We’ll begin our series by examining the origins of the Bauhaus School and meet its charismatic founder, Walter Gropius. Inspired by the Bauhaus Manifesto, talented artists and craftsmen worked together to formulate a new method of art and design education that remains a model today. We’ll spend some time under the spell of the eccentric Johannes Itten whose innovative Preliminary Course inspired students to unlock their creative potential.

March 21 – Art and Technology: A New Unity

Responding to outside influences, including the Dutch de Stijl and Russian Constructivism, the Bauhaus moved away from expressionist experimentation to an emphasis on rational contemporary design for industrial production. A visit to the Haus am Horn Germany, offers insight into the great progress of the Weimar Bauhaus as they welcomed the world at the influential Art and Technology: A New Unity Exhibition of 1923.

March 28: Down the Road to Dessau

When the Bauhaus School relocated to the industrial city of Dessau in 1925, the new location provided an opportunity to put theory into practice. A collaborative effort produced a spectacular modern building that is regarded as one of the finest achievements of the Bauhaus school. Peering through the expansive glass walls, we’ll see some of the iconic designs produced in the workshops.

April 4: Following in the Founder’s Footsteps

In this lecture, we’ll explore the accomplishments of the directors that succeeded Bauhaus founder Walter Gropius after his departure in 1928. We’ll spend time with the unconventional Hannes Meyer whose mantra was “Necessities not Luxuries” and meet its final director, Mies van der Rohe, who popularized the phrase “Less is More.” With their radical changes to the curriculum, including the introduction of scientific analysis, they transformed the way that architecture is taught to this day.

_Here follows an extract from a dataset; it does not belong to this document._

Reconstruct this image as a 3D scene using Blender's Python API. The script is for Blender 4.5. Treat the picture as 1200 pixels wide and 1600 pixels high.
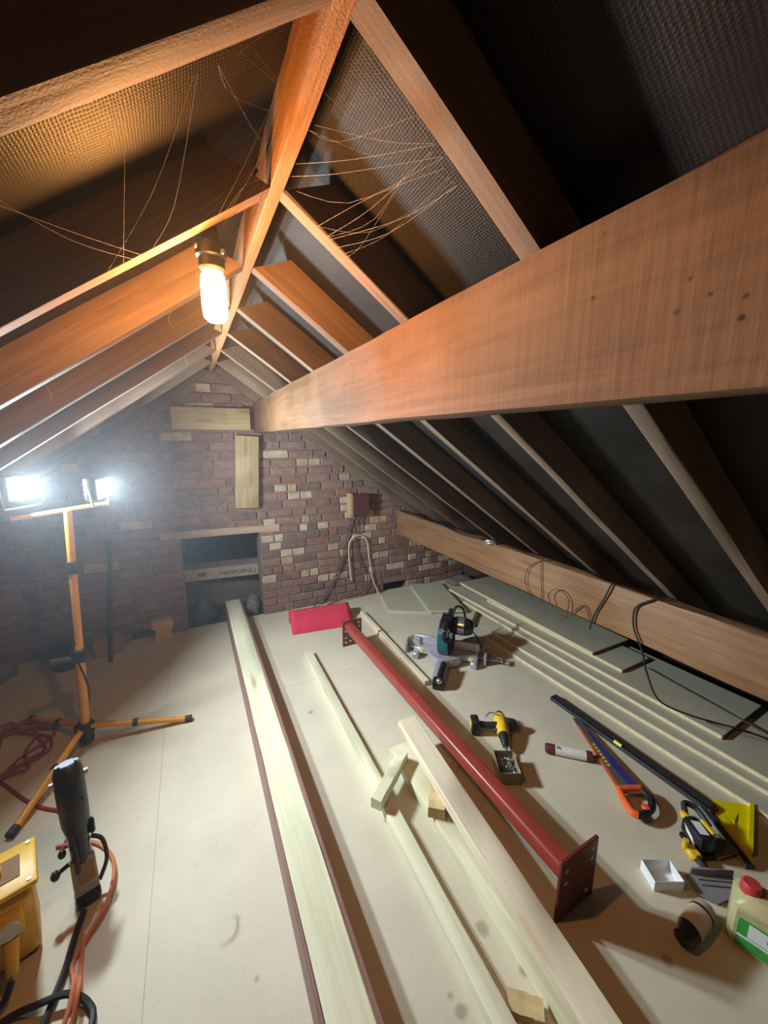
import bpy, bmesh, math, random
from mathutils import Vector, Matrix, Euler

for o in list(bpy.data.objects):
    bpy.data.objects.remove(o, do_unlink=True)
scene = bpy.context.scene
COL = scene.collection
R = math.radians
rnd = random.Random(7)

# ------------------------------------------------------------------ camera
cam_data = bpy.data.cameras.new('camera')
cam_data.sensor_fit = 'VERTICAL'
cam_data.sensor_height = 24.0
cam_data.sensor_width = 18.0
cam_data.lens = 9.0
cam_data.clip_start = 0.02
cam = bpy.data.objects.new('camera', cam_data)
COL.objects.link(cam)
fx, vx, vy = 600.0, 292.0 - 600.0, 685.0 - 800.0
Yc = Vector((vx, vy, fx)).normalized()
Zc = Yc.cross(Vector((1, 0, 0))).normalized()
if Zc.y > 0:
    Zc = -Zc
Xc = Yc.cross(Zc)
rot = Matrix(((Xc[0], -Xc[1], -Xc[2]), (Yc[0], -Yc[1], -Yc[2]), (Zc[0], -Zc[1], -Zc[2])))
cam.matrix_world = Matrix.Translation((0, 0, 1.6)) @ rot.to_4x4()
scene.camera = cam

# ------------------------------------------------------------------ world, exposure
w = bpy.data.worlds.new('world')
scene.world = w
w.use_nodes = True
w.node_tree.nodes['Background'].inputs[0].default_value = (0.02, 0.022, 0.03, 1)
w.node_tree.nodes['Background'].inputs[1].default_value = 0.05
scene.view_settings.view_transform = 'Standard'
scene.view_settings.look = 'None'
scene.view_settings.gamma = 1
scene.view_settings.use_curve_mapping = False
scene.view_settings.exposure = 0.0
cy = scene.cycles
cy.max_bounces = 6; cy.diffuse_bounces = 4; cy.glossy_bounces = 2; cy.transmission_bounces = 1; cy.transparent_max_bounces = 4; cy.volume_bounces = 0
BULB_STRENGTH = 500.0
FLOOD_W = (48.0, 44.0)
FLOOD_COL = (0.84, 0.985, 1.0)
HAZE = 0.016

# ------------------------------------------------------------------ helpers
class MB:
    def __init__(s):
        s.v = []; s.f = []
    def add(s, vs, fs, M=None):
        b = len(s.v)
        for p in vs:
            p = Vector(p)
            s.v.append(tuple(M @ p) if M is not None else tuple(p))
        for f in fs:
            s.f.append(tuple(i + b for i in f))
        return s
    def box(s, c, d, M=None):
        x, y, z = c; a, b, h = d[0] / 2, d[1] / 2, d[2] / 2
        vs = [(x - a, y - b, z - h), (x + a, y - b, z - h), (x + a, y + b, z - h), (x - a, y + b, z - h),
              (x - a, y - b, z + h), (x + a, y - b, z + h), (x + a, y + b, z + h), (x - a, y + b, z + h)]
        return s.add(vs, [(0, 3, 2, 1), (4, 5, 6, 7), (0, 1, 5, 4), (1, 2, 6, 5), (2, 3, 7, 6), (3, 0, 4, 7)], M)
    def rbox(s, c, d, r=0.01, seg=2, M=None):
        bm = bmesh.new(); bmesh.ops.create_cube(bm, size=1)
        for v in bm.verts:
            v.co = Vector((v.co.x * d[0] + c[0], v.co.y * d[1] + c[1], v.co.z * d[2] + c[2]))
        bmesh.ops.bevel(bm, geom=list(bm.edges), offset=min(r, min(d) * 0.48), segments=seg, affect='EDGES', profile=0.5)
        bm.verts.index_update()
        s.add([v.co.copy() for v in bm.verts], [tuple(v.index for v in f.verts) for f in bm.faces], M)
        bm.free(); return s
    def rings(s, rings, closed=True, caps=True, M=None):
        n = len(rings[0]); vs = [p for r in rings for p in r]; fs = []
        for i in range(len(rings) - 1):
            for j in range(n if closed else n - 1):
                k = (j + 1) % n
                fs.append((i * n + j, i * n + k, (i + 1) * n + k, (i + 1) * n + j))
        if caps and closed:
            fs.append(tuple(reversed(range(n)))); fs.append(tuple((len(rings) - 1) * n + j for j in range(n)))
        return s.add(vs, fs, M)
    def tube(s, pts, r, n=8, M=None):
        pts = [Vector(p) for p in pts]; rs = r if isinstance(r, (list, tuple)) else [r] * len(pts)
        up = None; rings = []
        for i, p in enumerate(pts):
            t = (pts[min(i + 1, len(pts) - 1)] - pts[max(i - 1, 0)])
            if t.length < 1e-9: t = Vector((0, 0, 1))
            t.normalize()
            if up is None:
                up = Vector((0, 0, 1)) if abs(t.z) < 0.9 else Vector((1, 0, 0))
            a = t.cross(up)
            if a.length < 1e-6: a = t.cross(Vector((0.3, 1, 0.2)))
            a.normalize(); b = a.cross(t).normalized(); up = b
            rings.append([p + (a * math.cos(2 * math.pi * k / n) + b * math.sin(2 * math.pi * k / n)) * rs[i] for k in range(n)])
        return s.rings(rings, M=M)
    def cyl(s, p0, p1, r0, r1=None, n=16, M=None):
        return s.tube([p0, p1], [r0, r0 if r1 is None else r1], n, M)
    def lathe(s, prof, n=20, M=None):
        return s.rings([[(r * math.cos(2 * math.pi * k / n), r * math.sin(2 * math.pi * k / n), z) for k in range(n)] for r, z in prof], M=M)
    def prism(s, poly, z0, z1, M=None):
        n = len(poly)
        vs = [(x, y, z0) for x, y in poly] + [(x, y, z1) for x, y in poly]
        fs = [tuple(reversed(range(n))), tuple(range(n, 2 * n))] + [(i, (i + 1) % n, n + (i + 1) % n, n + i) for i in range(n)]
        return s.add(vs, fs, M)
    def ball(s, c, r, n=12, M=None):
        rr = r if isinstance(r, (list, tuple)) else (r, r, r)
        m = n // 2; rings = []
        for i in range(m + 1):
            t = -math.pi / 2 + math.pi * i / m; q = max(math.cos(t), 0.02)
            rings.append([(c[0] + rr[0] * q * math.cos(2 * math.pi * k / n), c[1] + rr[1] * q * math.sin(2 * math.pi * k / n), c[2] + rr[2] * math.sin(t)) for k in range(n)])
        return s.rings(rings, M=M)
    def torus(s, c, R0, r, a0=0, a1=2 * math.pi, n=20, m=8, M=None):
        return s.tube([(c[0] + R0 * math.cos(a0 + (a1 - a0) * i / n), c[1] + R0 * math.sin(a0 + (a1 - a0) * i / n), c[2]) for i in range(n + 1)], r, m, M)
    def mesh(s, name, mat, smooth=True, fix=True):
        me = bpy.data.meshes.new(name); me.from_pydata(s.v, [], s.f)
        if fix:
            bm = bmesh.new(); bm.from_mesh(me); bmesh.ops.recalc_face_normals(bm, faces=bm.faces)
            if smooth:
                for f in bm.faces: f.smooth = True
                for e in bm.edges:
                    if len(e.link_faces) == 2 and e.calc_face_angle(0) > R(38): e.smooth = False
            bm.to_mesh(me); bm.free()
        if mat is not None: me.materials.append(mat)
        me.update(); return me

def link(name, data, parent=None, loc=(0, 0, 0), rotn=(0, 0, 0)):
    o = bpy.data.objects.new(name, data); COL.objects.link(o)
    o.location = loc; o.rotation_euler = rotn
    if parent is not None: o.parent = parent
    return o
def obj(name, mb, mat, parent=None, loc=(0, 0, 0), rotn=(0, 0, 0), smooth=True):
    return link(name, mb.mesh(name, mat, smooth), parent, loc, rotn)
def tag(o, label, cat, group=None, kind=None):
    o['label'] = label
    if cat: o['category'] = cat
    if group: o['group'] = group
    if kind: o['kind'] = kind
    return o
def thing(name, label, cat, loc=(0, 0, 0), rotn=(0, 0, 0), group=None):
    return tag(link(name, None, None, loc, rotn), label, cat, group)
def spline(pts, k=6):
    P = [Vector(p) for p in pts]; out = []
    for i in range(len(P) - 1):
        p0, p1, p2, p3 = P[max(i - 1, 0)], P[i], P[i + 1], P[min(i + 2, len(P) - 1)]
        for j in range(k):
            t = j / k
            out.append(0.5 * ((2 * p1) + (p2 - p0) * t + (2 * p0 - 5 * p1 + 4 * p2 - p3) * t * t + (3 * p1 - p0 - 3 * p2 + p3) * t ** 3))
    out.append(P[-1]); return out
def cable(name, pts, r, mat, label, cat='cable', group=None, parent=None, k=6):
    o = obj(name, MB().tube(spline(pts, k), r, 7), mat, parent)
    if parent is None: tag(o, label, cat, group)
    return o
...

April 11: Inspirational Women

Post-war ‘new women’ were drawn to the Gropius-led Bauhaus only to find that the opportunities to participate in creating the new artistic utopia were not quite as “equal” as advertised. We’ll meet some of the determined women students that overcame gender discrimination and went on to contribute to the history of art and design. We’ll examine some of the iconic objects that were produced in the workshops by trailblazing women artists including Marianne Brandt whose metal lamps continue to illuminate.

April 18: Bauhaus Everywhere

As the political situation deteriorated under Nazi rule, many of the teachers and former students of the Bauhaus were forced to flee Germany. We’ll follow the journeys of some of these notable émigrés, whose involvement in institutions of higher learning served to ensure that the Bauhaus curriculum and ideas would continue to have a major impact on architecture and design.